Breakingviews: Elliott brandishes velvet-clad fist at AT&T

by Breakingviews.

Elliott Management’s activist assault on AT&T is notable mostly for what it doesn’t say. Paul Singer’s fund has taken a $3.2 billion position in the U.S. telco asking for more efficiency, fewer deals and less debt. Missing, but worthy of a discussion, is the idea of dethroning boss Randall Stephenson.

A decade of questionable decisions has left the $270 billion AT&T worth around 40% less than it should be, Elliott contends. Only the most stubborn shareholder would disagree. First, there was an ill-fated grab at T-Mobile US. That ended with AT&T paying a fee and some spectrum to the target, creating a stronger rival and a price war.

Second was the $67 billion acquisition of satellite firm DirecTV, which was declining when AT&T bought it in 2015 and still is. Third is the $109 billion purchase of media group Time Warner in which AT&T took on heavy debt to get into an industry in which it had no experience.

The common thread connecting the three is Stephenson. Since he stepped into the CEO office in 2007, AT&T’s share price is roughly unchanged. Meanwhile, competitor Verizon Communications, which has more or less stuck to its knitting of networks and mobile phones, is up around 70% during the same period.

Elliott’s 23-page missive skirts around the man himself, calling for a review of governance including “enhanced” leadership. That might seem coy for a fund that made its name wading into bare-knuckle fights with overstretched emerging-market debtors.

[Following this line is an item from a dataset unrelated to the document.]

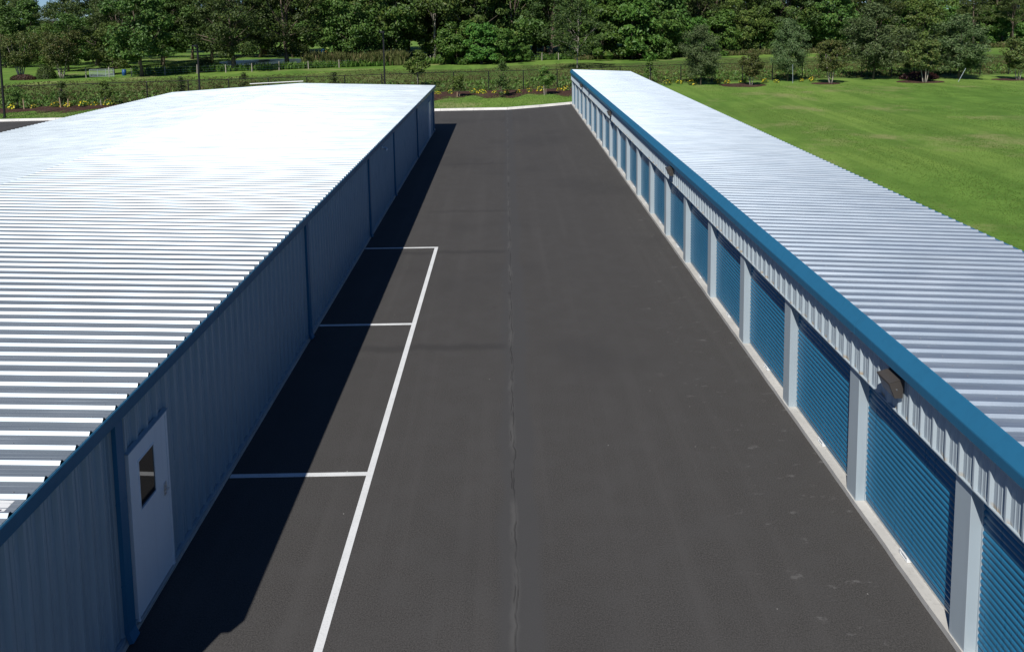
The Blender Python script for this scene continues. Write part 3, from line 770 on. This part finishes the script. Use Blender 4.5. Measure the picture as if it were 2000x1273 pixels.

Yet Elliott can’t win on its own. AT&T is huge compared with past targets like car- and plane-parts maker Arconic. It also has a pretty fragmented shareholder base – the top 100 investors make up 44% of the total, according to Eikon. Many small investors will be focused mostly on AT&T’s generous dividends, which Elliott wisely suggests sustaining.

Brandishing a velvet-clad fist may therefore be a smart method. Elliott has even indirectly suggested an elegant way for Stephenson to give up power gradually, reminding the company that four in 10 investors recently voted to split his chair and CEO role. If the AT&T boss is perceptive, he’ll act before the gloves come off.